**** DATA SECTION ****

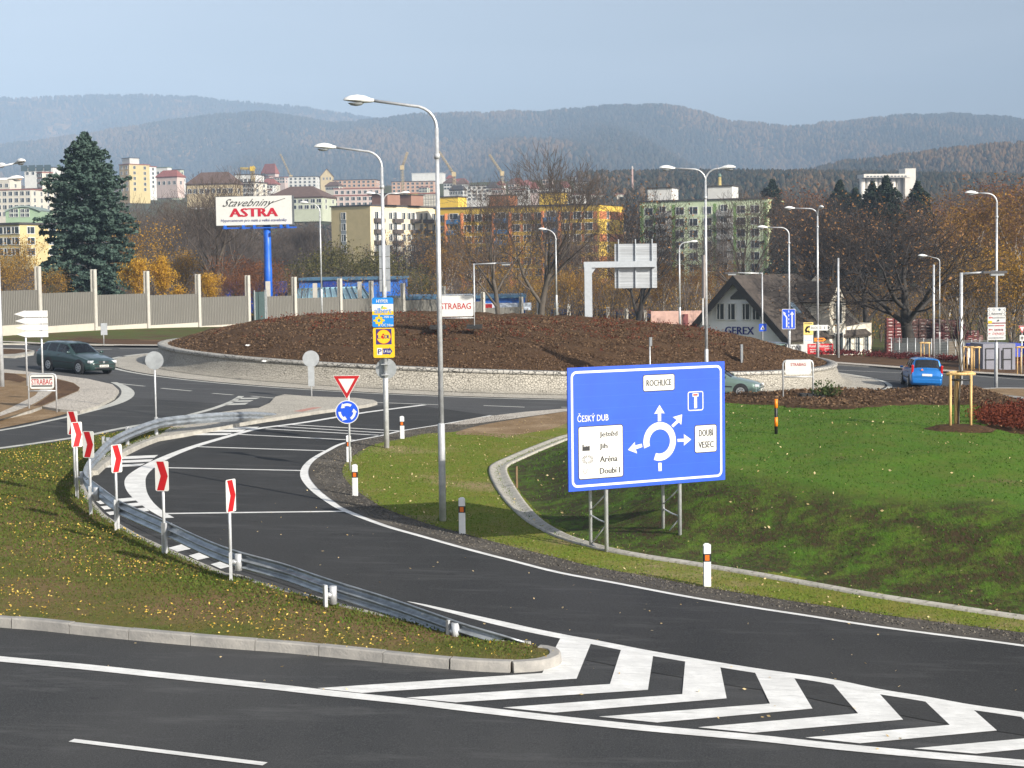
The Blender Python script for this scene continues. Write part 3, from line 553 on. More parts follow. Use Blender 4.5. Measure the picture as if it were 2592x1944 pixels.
    sym('trolley_symbol', [[(223, 1520), (285, 1508), (285, 1513), (223, 1525)], [(228, 1540), (282, 1528), (282, 1533), (228, 1545)], [(234, 1558), (280, 1546), (280, 1551), (234, 1563)], [(222, 1520), (228, 1520), (240, 1562), (234, 1564)], [(288, 1504), (306, 1500), (306, 1505), (291, 1509), (276, 1566), (270, 1565)], [(240, 1566), (278, 1584), (276, 1590), (238, 1572)], [(272, 1564), (242, 1590), (238, 1586), (266, 1562)]], GREY)
    for k, (fx) in enumerate((.245, .715)):
        lx = fx * W_
        for dy, rr, nm in ((.10, .042, 'leg'), (.78, .036, 'leg')):
            p = Matrix.Rotation(yaw, 3, 'Z') @ Vector((lx, dy, 0)) + g; gz = float(berm(p.x, p.y)) - g.z - .05
            b = MB(); b.tube([(lx, dy, gz), (lx, dy, z0 + H_ - .25 if dy < .5 else z0 + H_ * .62)], rr, 10); b.build('leg', GALV, t)
        b = MB(); ys = (.10, .78); zz = [.06, .62, .64, z0 + .1, z0 + .16, z0 + 1.1]
        b.tube([(lx, .10, zz[0] - .1), (lx, .78, zz[0] + .02)], .018, 6); b.tube([(lx, .78, zz[0]), (lx, .10, .58)], .014, 6); b.tube([(lx, .10, .62), (lx, .40, .64), (lx, .74, .70), (lx, .78, .76)], .018, 6); b.tube([(lx, .78, .8), (lx, .10, z0 - .12)], .014, 6); b.tube([(lx, .10, z0 + .05), (lx, .78, z0 + .08)], .018, 6); b.build('brace', GALV, t)
    b = MB()
    for fz in (.1, .35, .6, .88): b.box((W_ / 2, .055, z0 + H_ * fz), (W_ - .2, .035, .06))
    b.build('rail', ALU, t)
big_sign()
# ------------------------------------------------------------------ guard rail and chevron boards
def guard_rail():
    top = [(700, 1046, .16), (640, 1042, .42), (580, 1043, .66), (525, 1046, .72), (443, 1053, .72), (392, 1062, .72), (316, 1090, .72), (272, 1115, .72), (244, 1143, .72), (222, 1166, .74), (212, 1188, .76), (218, 1204, .77), (232, 1215, .77), (250, 1228, .77), (285, 1254, .77), (316, 1273, .76), (411, 1314, .74), (506, 1358, .70), (592, 1391, .65), (717, 1425, .55), (822, 1461, .53), (983, 1511, .42), (1119, 1558, .38), (1180, 1579, .33), (1300, 1614, .18), (1362, 1634, .10)]
    w3 = [U(a, b, h) for a, b, h in top]; g = Vector((w3[12].x, w3[12].y, P(w3[12].x, w3[12].y)))
    t = thing('guard_rail', 'curved galvanised guard rail dipping into the ground at both ends', 'guard rail', g); p = [q - g for q in resample(catmull(w3, 5), .3)]
    prof = [(.0, 0), (.012, -.03), (-.05, -.06), (-.06, -.115), (.012, -.15), (.022, -.165), (.012, -.18), (-.06, -.215), (-.05, -.27), (.012, -.30), (0, -.335)]; b = MB(); rows = []
    for i in range(len(p)):
        tt = p[min(i + 1, len(p) - 1)] - p[max(i - 1, 0)]; tt.z = 0; tt.normalize(); nn = Vector((-tt.y, tt.x, 0)); rows.append([p[i] + nn * (o * -1.3) + Vector((0, 0, z * .96)) for o, z in prof])
    b.smooth = True; b.grid(rows); b.smooth = False; bm_ = b.build('beam', GALV_D, t); bm_.modifiers.new('s', 'SOLIDIFY').thickness = .005
    for i in range(6, len(p) - 2, 13): q = p[i]; b = MB(); b.box((q.x, q.y, q.z - .085), (.035, .035, .02)); b.build('bolt', GALV, t)
    posts = [(323, 1129), (263, 1157), (396, 1102), (195, 1258), (230, 1303), (297, 1342), (417, 1402), (585, 1469), (824, 1536), (1138, 1607)]
    for k, (a, c) in enumerate(posts):
        q = U(a, c, .1) - g; j = min(range(len(p)), key=lambda i: (p[i].xy - q.xy).length); e = p[j] - q; e.z = 0; L_ = e.length; e.normalize(); z = p[j].z - (.03 if L_ < 2 else 0)
        rz = math.atan2(e.y, e.x); b = MB(); h = z + .0 - q.z + .02; b.box((q.x, q.y, q.z + h / 2 - .05), (.055, .11, h + .1), rz); b.build('post', GALV, t)
        b = MB(); b.tube([(q.x + e.x * s_, q.y + e.y * s_, z - .16) for s_ in (.02, .13)], .05, 6); s_ = .14; b.tube([(q.x + e.x * s_, q.y + e.y * s_, z - .32), (q.x + e.x * s_, q.y + e.y * s_, z - .01)], .065, 12); b.build('spacer', GALV, t)
guard_rail()
def chevron(px, py, topy, wpx, dz_panel, yaw, label):
    q = U(px, py, .1); D = q.y; ztop = at(px, topy, D).z; h = .60; t = thing('chevron_sign', label, 'road sign', q, yaw, 'red chevron boards along the curve'); zt = ztop - q.z
    b = MB(); b.tube([(0, 0, -.05), (0, 0, zt - .03)], .03, 10); b.build('post', GALV, t)
    W_ = .28; b = MB(); b.poly(rrect(-W_ / 2, zt - h, W_ / 2, zt, .035), -.045, .012); b.build('panel', SIGNW, t); b = MB(); x = W_ / 2 - .012; m_ = zt - h / 2
    b.poly([(-x + .02, zt - .012), (-x + .17, zt - .012), (x, m_), (-x + .17, zt - h + .012), (-x + .02, zt - h + .012), (x - .15, m_)], -.0485); b.build('chevron_mark', RED, t)
    b = MB(); b.box((0, -.03, zt - .12), (.09, .02, .05)); b.box((0, -.03, zt - .45), (.09, .02, .05)); b.build('clamp', ALU, t)
chevron(190, 1232, 1040, 28, 0, R(-14), 'chevron board half hidden behind its neighbour, farthest of the row'); chevron(197, 1262, 1068, 24, 0, R(40), 'narrow looking chevron board overlapping the farthest one'); chevron(231, 1302, 1091, 30, 0, R(-18), 'chevron board over the tightest bend of the guard rail'); chevron(297, 1342, 1125, 24, 0, R(50), 'turned chevron board in front of the three hatch bars'); chevron(417, 1402, 1166, 31, 0, R(-12), 'chevron board seen flat on against the asphalt, second from the right'); chevron(585, 1469, 1213, 20, 0, R(61), 'chevron board seen nearly edge on, nearest of the row')
# ------------------------------------------------------------------ delineator posts
def delineator(px, py, toppy, label):
    q = U(px, py, .02); h = at(px, toppy, q.y).z - q.z; t = thing('delineator_post', label, 'marker post', q, R(random.uniform(-8, 8)), 'white delineator posts along the slip road')
    prof = [(-.06, -.03), (.06, -.03), (.075, 0), (.03, .05), (-.03, .05), (-.075, 0)]
    def body(z0, z1, k, slant=0):
        b = MB(); n = len(prof); vs = [(x * k, y * k, z0) for x, y in prof] + [(x * k, y * k, z1 + slant * y) for x, y in prof]; b.add(vs, [tuple(range(n))[::-1], tuple(range(n, 2 * n))] + [(i, (i + 1) % n, n + (i + 1) % n, n + i) for i in range(n)]); return b
    body(-.05, h, 1, .5).build('body', POSTW, t); body(h * .60, h * .79, 1.05).build('band', BLACK, t); b = MB(); b.poly(rrect(-.042, h * .625, .042, h * .765, .01), -.036, .003); b.build('reflector', ORANGE, t)
delineator(1018, 1111, 1055, 'smallest delineator post, right of the sign pole at the far kerb'); delineator(883, 1170, 1104, 'delineator post standing behind the give way sign pole'); delineator(899, 1255, 1178, 'delineator post at the inner bend, beside the gravel'); delineator(1170, 1351, 1262, 'delineator post right of the tallest lamp pole'); delineator(1790, 1485, 1379, 'largest delineator post, right of the big blue sign')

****

REQUEST
Select the lines in this material that hold the word "from", leaving none out.

EXPECTED ANSWER
The Blender Python script for this scene continues. Write part 3, from line 553 on. More parts follow. Use Blender 4.5. Measure the picture as if it were 2592x1944 pixels.
chevron(190, 1232, 1040, 28, 0, R(-14), 'chevron board half hidden behind its neighbour, farthest of the row'); chevron(197, 1262, 1068, 24, 0, R(40), 'narrow looking chevron board overlapping the farthest one'); chevron(231, 1302, 1091, 30, 0, R(-18), 'chevron board over the tightest bend of the guard rail'); chevron(297, 1342, 1125, 24, 0, R(50), 'turned chevron board in front of the three hatch bars'); chevron(417, 1402, 1166, 31, 0, R(-12), 'chevron board seen flat on against the asphalt, second from the right'); chevron(585, 1469, 1213, 20, 0, R(61), 'chevron board seen nearly edge on, nearest of the row')